## [Available data]
=======

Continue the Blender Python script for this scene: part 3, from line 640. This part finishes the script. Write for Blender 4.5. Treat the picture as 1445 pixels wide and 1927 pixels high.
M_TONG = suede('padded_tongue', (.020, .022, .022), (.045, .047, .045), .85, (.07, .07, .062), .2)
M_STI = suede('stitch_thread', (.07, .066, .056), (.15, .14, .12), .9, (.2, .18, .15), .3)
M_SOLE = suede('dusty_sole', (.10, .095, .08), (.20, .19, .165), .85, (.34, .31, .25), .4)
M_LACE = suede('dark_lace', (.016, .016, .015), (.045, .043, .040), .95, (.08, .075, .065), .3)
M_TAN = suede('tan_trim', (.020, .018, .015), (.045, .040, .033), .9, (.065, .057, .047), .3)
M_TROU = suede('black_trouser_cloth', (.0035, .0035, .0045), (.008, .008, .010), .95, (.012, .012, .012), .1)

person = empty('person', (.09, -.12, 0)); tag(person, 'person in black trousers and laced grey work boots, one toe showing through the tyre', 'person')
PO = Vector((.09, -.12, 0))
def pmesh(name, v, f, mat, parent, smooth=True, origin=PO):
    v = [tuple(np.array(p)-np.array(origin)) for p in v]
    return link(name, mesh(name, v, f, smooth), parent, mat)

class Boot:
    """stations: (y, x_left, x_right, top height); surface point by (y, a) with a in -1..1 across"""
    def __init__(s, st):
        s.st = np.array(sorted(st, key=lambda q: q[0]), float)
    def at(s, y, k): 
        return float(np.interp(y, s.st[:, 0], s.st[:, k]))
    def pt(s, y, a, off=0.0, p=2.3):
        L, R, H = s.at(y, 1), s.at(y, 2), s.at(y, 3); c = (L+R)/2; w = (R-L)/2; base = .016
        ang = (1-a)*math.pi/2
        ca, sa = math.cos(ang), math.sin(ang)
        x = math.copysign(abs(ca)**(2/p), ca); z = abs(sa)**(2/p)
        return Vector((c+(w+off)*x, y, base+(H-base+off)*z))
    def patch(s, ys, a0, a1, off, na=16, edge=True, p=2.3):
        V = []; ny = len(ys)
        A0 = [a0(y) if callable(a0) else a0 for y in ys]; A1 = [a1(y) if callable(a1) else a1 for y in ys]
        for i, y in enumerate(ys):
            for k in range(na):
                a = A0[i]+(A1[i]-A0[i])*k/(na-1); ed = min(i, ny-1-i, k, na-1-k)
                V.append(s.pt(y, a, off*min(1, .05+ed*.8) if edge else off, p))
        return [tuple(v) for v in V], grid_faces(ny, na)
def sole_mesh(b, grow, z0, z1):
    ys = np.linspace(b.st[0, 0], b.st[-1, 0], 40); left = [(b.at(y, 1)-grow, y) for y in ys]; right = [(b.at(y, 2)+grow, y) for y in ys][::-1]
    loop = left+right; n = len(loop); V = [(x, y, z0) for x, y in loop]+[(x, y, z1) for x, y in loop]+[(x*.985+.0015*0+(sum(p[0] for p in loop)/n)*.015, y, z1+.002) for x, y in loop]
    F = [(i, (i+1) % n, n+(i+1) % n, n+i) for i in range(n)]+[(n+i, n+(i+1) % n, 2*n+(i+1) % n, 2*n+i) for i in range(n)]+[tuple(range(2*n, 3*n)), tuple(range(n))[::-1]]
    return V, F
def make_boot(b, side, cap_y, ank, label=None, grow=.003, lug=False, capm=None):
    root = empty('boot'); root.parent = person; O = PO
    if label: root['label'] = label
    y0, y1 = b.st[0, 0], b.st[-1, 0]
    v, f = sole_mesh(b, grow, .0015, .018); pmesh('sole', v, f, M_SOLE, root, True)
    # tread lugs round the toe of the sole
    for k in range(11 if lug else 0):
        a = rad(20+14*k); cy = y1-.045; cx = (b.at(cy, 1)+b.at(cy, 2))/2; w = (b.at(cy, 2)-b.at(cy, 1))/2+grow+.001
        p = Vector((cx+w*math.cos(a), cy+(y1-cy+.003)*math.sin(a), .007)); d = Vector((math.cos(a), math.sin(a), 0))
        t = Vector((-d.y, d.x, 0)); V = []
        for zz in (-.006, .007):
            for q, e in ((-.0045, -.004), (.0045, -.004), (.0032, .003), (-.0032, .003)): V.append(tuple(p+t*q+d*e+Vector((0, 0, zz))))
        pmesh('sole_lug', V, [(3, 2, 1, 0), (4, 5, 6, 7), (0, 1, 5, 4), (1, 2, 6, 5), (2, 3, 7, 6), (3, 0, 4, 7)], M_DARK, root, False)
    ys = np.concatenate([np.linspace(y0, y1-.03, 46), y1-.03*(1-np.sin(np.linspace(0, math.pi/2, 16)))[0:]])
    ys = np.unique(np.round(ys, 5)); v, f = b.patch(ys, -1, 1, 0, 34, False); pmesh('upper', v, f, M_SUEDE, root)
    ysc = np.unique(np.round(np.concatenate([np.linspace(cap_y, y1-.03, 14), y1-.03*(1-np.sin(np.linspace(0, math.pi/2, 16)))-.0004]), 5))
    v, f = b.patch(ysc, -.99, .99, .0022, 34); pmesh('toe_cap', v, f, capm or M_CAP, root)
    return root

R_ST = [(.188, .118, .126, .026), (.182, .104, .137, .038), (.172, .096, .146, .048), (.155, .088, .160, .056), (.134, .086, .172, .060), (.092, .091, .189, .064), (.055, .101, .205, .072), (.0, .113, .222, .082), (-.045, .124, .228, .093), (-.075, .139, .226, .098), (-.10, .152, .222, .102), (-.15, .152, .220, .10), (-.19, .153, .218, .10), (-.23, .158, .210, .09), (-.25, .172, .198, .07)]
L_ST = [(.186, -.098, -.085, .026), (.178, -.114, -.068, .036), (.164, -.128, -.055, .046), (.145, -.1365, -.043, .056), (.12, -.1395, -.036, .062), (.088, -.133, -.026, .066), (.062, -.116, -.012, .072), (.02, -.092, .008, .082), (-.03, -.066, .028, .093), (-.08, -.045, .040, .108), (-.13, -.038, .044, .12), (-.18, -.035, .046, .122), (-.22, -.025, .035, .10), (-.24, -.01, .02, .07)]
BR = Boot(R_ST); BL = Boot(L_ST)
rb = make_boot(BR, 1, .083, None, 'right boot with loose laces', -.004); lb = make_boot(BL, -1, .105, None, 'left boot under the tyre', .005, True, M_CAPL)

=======

## [Task statement]
From the data above, extract every line in its exact form.

## [Solution below]
Continue the Blender Python script for this scene: part 3, from line 640. This part finishes the script. Write for Blender 4.5. Treat the picture as 1445 pixels wide and 1927 pixels high.
M_TONG = suede('padded_tongue', (.020, .022, .022), (.045, .047, .045), .85, (.07, .07, .062), .2)
M_STI = suede('stitch_thread', (.07, .066, .056), (.15, .14, .12), .9, (.2, .18, .15), .3)
M_SOLE = suede('dusty_sole', (.10, .095, .08), (.20, .19, .165), .85, (.34, .31, .25), .4)
M_LACE = suede('dark_lace', (.016, .016, .015), (.045, .043, .040), .95, (.08, .075, .065), .3)
M_TAN = suede('tan_trim', (.020, .018, .015), (.045, .040, .033), .9, (.065, .057, .047), .3)
M_TROU = suede('black_trouser_cloth', (.0035, .0035, .0045), (.008, .008, .010), .95, (.012, .012, .012), .1)

person = empty('person', (.09, -.12, 0)); tag(person, 'person in black trousers and laced grey work boots, one toe showing through the tyre', 'person')
PO = Vector((.09, -.12, 0))
def pmesh(name, v, f, mat, parent, smooth=True, origin=PO):
    v = [tuple(np.array(p)-np.array(origin)) for p in v]
    return link(name, mesh(name, v, f, smooth), parent, mat)

class Boot:
    """stations: (y, x_left, x_right, top height); surface point by (y, a) with a in -1..1 across"""
    def __init__(s, st):
        s.st = np.array(sorted(st, key=lambda q: q[0]), float)
    def at(s, y, k): 
        return float(np.interp(y, s.st[:, 0], s.st[:, k]))
    def pt(s, y, a, off=0.0, p=2.3):
        L, R, H = s.at(y, 1), s.at(y, 2), s.at(y, 3); c = (L+R)/2; w = (R-L)/2; base = .016
        ang = (1-a)*math.pi/2
        ca, sa = math.cos(ang), math.sin(ang)
        x = math.copysign(abs(ca)**(2/p), ca); z = abs(sa)**(2/p)
        return Vector((c+(w+off)*x, y, base+(H-base+off)*z))
    def patch(s, ys, a0, a1, off, na=16, edge=True, p=2.3):
        V = []; ny = len(ys)
        A0 = [a0(y) if callable(a0) else a0 for y in ys]; A1 = [a1(y) if callable(a1) else a1 for y in ys]
        for i, y in enumerate(ys):
            for k in range(na):
                a = A0[i]+(A1[i]-A0[i])*k/(na-1); ed = min(i, ny-1-i, k, na-1-k)
                V.append(s.pt(y, a, off*min(1, .05+ed*.8) if edge else off, p))
        return [tuple(v) for v in V], grid_faces(ny, na)
def sole_mesh(b, grow, z0, z1):
    ys = np.linspace(b.st[0, 0], b.st[-1, 0], 40); left = [(b.at(y, 1)-grow, y) for y in ys]; right = [(b.at(y, 2)+grow, y) for y in ys][::-1]
    loop = left+right; n = len(loop); V = [(x, y, z0) for x, y in loop]+[(x, y, z1) for x, y in loop]+[(x*.985+.0015*0+(sum(p[0] for p in loop)/n)*.015, y, z1+.002) for x, y in loop]
    F = [(i, (i+1) % n, n+(i+1) % n, n+i) for i in range(n)]+[(n+i, n+(i+1) % n, 2*n+(i+1) % n, 2*n+i) for i in range(n)]+[tuple(range(2*n, 3*n)), tuple(range(n))[::-1]]
    return V, F
def make_boot(b, side, cap_y, ank, label=None, grow=.003, lug=False, capm=None):
    root = empty('boot'); root.parent = person; O = PO
    if label: root['label'] = label
    y0, y1 = b.st[0, 0], b.st[-1, 0]
    v, f = sole_mesh(b, grow, .0015, .018); pmesh('sole', v, f, M_SOLE, root, True)
    # tread lugs round the toe of the sole
    for k in range(11 if lug else 0):
        a = rad(20+14*k); cy = y1-.045; cx = (b.at(cy, 1)+b.at(cy, 2))/2; w = (b.at(cy, 2)-b.at(cy, 1))/2+grow+.001
        p = Vector((cx+w*math.cos(a), cy+(y1-cy+.003)*math.sin(a), .007)); d = Vector((math.cos(a), math.sin(a), 0))
        t = Vector((-d.y, d.x, 0)); V = []
        for zz in (-.006, .007):
            for q, e in ((-.0045, -.004), (.0045, -.004), (.0032, .003), (-.0032, .003)): V.append(tuple(p+t*q+d*e+Vector((0, 0, zz))))
        pmesh('sole_lug', V, [(3, 2, 1, 0), (4, 5, 6, 7), (0, 1, 5, 4), (1, 2, 6, 5), (2, 3, 7, 6), (3, 0, 4, 7)], M_DARK, root, False)
    ys = np.concatenate([np.linspace(y0, y1-.03, 46), y1-.03*(1-np.sin(np.linspace(0, math.pi/2, 16)))[0:]])
    ys = np.unique(np.round(ys, 5)); v, f = b.patch(ys, -1, 1, 0, 34, False); pmesh('upper', v, f, M_SUEDE, root)
    ysc = np.unique(np.round(np.concatenate([np.linspace(cap_y, y1-.03, 14), y1-.03*(1-np.sin(np.linspace(0, math.pi/2, 16)))-.0004]), 5))
    v, f = b.patch(ysc, -.99, .99, .0022, 34); pmesh('toe_cap', v, f, capm or M_CAP, root)
    return root

R_ST = [(.188, .118, .126, .026), (.182, .104, .137, .038), (.172, .096, .146, .048), (.155, .088, .160, .056), (.134, .086, .172, .060), (.092, .091, .189, .064), (.055, .101, .205, .072), (.0, .113, .222, .082), (-.045, .124, .228, .093), (-.075, .139, .226, .098), (-.10, .152, .222, .102), (-.15, .152, .220, .10), (-.19, .153, .218, .10), (-.23, .158, .210, .09), (-.25, .172, .198, .07)]
L_ST = [(.186, -.098, -.085, .026), (.178, -.114, -.068, .036), (.164, -.128, -.055, .046), (.145, -.1365, -.043, .056), (.12, -.1395, -.036, .062), (.088, -.133, -.026, .066), (.062, -.116, -.012, .072), (.02, -.092, .008, .082), (-.03, -.066, .028, .093), (-.08, -.045, .040, .108), (-.13, -.038, .044, .12), (-.18, -.035, .046, .122), (-.22, -.025, .035, .10), (-.24, -.01, .02, .07)]
BR = Boot(R_ST); BL = Boot(L_ST)
rb = make_boot(BR, 1, .083, None, 'right boot with loose laces', -.004); lb = make_boot(BL, -1, .105, None, 'left boot under the tyre', .005, True, M_CAPL)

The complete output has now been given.